Instructions to follow >> Scan the data that follows and count the lines with the string "wide"; answer with the count alone.

** BEGIN Data **

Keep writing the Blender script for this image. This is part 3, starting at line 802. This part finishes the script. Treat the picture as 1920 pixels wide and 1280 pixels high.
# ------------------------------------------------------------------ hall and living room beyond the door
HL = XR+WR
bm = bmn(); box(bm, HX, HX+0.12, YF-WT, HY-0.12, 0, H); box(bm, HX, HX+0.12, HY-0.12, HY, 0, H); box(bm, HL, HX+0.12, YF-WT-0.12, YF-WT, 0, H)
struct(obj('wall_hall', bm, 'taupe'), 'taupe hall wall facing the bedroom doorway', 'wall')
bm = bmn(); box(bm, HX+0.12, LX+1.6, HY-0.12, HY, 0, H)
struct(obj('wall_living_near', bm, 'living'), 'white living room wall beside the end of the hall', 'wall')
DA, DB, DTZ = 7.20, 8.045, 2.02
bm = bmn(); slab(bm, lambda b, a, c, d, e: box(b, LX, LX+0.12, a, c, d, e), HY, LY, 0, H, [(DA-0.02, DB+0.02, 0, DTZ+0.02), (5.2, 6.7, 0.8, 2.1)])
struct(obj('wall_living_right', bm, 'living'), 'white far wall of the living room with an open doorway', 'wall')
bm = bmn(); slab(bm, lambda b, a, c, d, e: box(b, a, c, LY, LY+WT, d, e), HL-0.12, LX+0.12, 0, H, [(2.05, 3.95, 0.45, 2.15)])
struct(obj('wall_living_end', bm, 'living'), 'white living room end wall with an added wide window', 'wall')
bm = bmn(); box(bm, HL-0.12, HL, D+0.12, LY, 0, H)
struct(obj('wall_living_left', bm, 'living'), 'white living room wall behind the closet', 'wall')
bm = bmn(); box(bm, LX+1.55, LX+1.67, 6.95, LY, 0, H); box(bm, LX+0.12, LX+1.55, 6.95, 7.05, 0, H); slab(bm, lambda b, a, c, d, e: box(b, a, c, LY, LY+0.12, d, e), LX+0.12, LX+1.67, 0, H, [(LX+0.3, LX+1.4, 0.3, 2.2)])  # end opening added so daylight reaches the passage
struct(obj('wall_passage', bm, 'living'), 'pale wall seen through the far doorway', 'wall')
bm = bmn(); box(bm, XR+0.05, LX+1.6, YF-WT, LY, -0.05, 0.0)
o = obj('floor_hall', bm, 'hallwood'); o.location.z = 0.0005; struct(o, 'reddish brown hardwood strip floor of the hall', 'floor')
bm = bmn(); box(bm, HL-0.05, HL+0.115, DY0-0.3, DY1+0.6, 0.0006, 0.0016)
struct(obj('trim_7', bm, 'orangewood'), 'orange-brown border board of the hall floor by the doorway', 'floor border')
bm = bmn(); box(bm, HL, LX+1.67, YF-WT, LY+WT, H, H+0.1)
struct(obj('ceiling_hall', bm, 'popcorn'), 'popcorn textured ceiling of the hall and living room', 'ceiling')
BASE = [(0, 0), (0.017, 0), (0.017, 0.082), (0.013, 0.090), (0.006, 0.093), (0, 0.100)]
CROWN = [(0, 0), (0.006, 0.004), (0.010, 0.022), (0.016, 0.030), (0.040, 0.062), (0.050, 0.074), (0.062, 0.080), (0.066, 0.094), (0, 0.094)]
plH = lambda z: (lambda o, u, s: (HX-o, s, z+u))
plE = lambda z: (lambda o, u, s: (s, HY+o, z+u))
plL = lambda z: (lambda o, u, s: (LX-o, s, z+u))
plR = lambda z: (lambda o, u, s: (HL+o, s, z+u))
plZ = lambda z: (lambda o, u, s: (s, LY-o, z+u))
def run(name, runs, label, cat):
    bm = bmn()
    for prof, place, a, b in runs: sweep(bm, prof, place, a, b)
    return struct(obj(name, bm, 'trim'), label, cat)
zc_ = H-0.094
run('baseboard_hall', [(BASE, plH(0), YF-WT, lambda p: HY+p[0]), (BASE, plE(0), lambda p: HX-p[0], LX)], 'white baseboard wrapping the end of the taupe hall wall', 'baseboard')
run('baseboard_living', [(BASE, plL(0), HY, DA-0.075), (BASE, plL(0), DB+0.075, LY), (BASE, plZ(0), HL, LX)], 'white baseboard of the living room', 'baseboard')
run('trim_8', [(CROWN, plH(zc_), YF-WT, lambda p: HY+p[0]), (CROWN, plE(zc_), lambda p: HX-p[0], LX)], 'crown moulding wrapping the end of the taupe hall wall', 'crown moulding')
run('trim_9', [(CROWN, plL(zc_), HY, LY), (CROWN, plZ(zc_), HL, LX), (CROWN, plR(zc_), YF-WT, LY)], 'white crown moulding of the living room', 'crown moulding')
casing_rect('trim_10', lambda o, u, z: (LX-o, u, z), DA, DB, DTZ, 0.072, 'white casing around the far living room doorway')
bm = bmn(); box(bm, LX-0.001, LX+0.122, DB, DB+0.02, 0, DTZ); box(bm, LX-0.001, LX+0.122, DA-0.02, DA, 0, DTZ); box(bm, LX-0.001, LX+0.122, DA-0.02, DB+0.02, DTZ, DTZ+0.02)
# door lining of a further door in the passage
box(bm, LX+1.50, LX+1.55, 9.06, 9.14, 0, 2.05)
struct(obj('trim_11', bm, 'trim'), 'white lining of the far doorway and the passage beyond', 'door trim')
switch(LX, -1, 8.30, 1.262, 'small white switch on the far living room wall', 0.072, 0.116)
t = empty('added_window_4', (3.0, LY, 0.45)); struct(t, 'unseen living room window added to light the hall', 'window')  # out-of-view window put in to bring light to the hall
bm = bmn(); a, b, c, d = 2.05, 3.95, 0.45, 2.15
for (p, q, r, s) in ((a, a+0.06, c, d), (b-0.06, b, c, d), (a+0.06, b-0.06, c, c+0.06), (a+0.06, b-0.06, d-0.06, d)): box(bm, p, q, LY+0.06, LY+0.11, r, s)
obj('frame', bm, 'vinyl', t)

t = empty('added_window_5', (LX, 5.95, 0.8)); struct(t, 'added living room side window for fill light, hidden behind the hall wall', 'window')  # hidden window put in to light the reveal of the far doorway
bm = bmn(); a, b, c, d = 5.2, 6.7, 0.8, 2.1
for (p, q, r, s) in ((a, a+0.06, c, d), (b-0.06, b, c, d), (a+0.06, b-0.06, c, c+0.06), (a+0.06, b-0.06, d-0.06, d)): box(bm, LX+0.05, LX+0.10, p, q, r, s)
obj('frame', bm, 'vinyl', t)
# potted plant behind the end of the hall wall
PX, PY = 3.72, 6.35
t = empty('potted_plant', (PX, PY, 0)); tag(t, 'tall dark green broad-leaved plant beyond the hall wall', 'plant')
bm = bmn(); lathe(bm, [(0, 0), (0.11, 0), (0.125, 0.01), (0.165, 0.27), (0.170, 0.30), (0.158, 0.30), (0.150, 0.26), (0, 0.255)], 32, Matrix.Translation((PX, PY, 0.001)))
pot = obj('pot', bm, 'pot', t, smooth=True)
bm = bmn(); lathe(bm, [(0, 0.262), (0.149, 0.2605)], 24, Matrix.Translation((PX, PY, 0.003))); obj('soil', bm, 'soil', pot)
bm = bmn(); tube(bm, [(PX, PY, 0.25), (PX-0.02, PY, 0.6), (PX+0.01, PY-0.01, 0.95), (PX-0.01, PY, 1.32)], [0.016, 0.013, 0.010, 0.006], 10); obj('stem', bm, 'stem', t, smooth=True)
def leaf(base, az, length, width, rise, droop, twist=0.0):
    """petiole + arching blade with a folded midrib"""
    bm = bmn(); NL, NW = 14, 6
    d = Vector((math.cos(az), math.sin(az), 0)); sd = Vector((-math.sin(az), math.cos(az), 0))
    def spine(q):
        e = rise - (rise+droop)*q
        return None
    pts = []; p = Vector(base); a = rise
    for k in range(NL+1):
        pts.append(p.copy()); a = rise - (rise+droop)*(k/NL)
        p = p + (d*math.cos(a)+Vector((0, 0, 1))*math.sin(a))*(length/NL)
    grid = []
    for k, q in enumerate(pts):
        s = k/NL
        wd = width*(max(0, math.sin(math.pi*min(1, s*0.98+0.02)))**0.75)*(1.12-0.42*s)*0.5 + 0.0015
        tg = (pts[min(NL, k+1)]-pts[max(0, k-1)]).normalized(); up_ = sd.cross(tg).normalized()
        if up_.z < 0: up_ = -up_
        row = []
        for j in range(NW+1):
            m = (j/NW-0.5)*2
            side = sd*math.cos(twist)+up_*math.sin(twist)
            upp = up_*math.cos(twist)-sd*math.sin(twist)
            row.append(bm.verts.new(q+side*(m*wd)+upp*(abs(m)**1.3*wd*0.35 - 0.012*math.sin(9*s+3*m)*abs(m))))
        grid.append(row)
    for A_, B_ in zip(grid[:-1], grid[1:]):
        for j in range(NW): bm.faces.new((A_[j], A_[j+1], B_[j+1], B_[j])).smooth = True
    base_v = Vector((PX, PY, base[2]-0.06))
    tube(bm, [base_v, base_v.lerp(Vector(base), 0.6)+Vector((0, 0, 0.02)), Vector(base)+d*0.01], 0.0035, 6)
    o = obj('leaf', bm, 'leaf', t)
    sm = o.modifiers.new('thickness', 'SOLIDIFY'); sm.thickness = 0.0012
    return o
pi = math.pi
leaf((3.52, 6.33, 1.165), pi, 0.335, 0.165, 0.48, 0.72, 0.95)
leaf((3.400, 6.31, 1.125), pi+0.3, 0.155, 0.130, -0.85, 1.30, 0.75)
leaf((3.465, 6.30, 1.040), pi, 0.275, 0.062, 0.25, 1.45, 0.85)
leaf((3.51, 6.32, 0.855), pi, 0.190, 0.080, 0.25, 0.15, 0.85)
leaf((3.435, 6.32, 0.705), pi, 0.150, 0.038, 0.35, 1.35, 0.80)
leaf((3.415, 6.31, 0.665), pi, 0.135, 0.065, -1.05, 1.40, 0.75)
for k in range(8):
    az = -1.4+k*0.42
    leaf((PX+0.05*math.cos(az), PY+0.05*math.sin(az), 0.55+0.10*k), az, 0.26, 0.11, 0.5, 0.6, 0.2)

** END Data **

Expected answer >> 2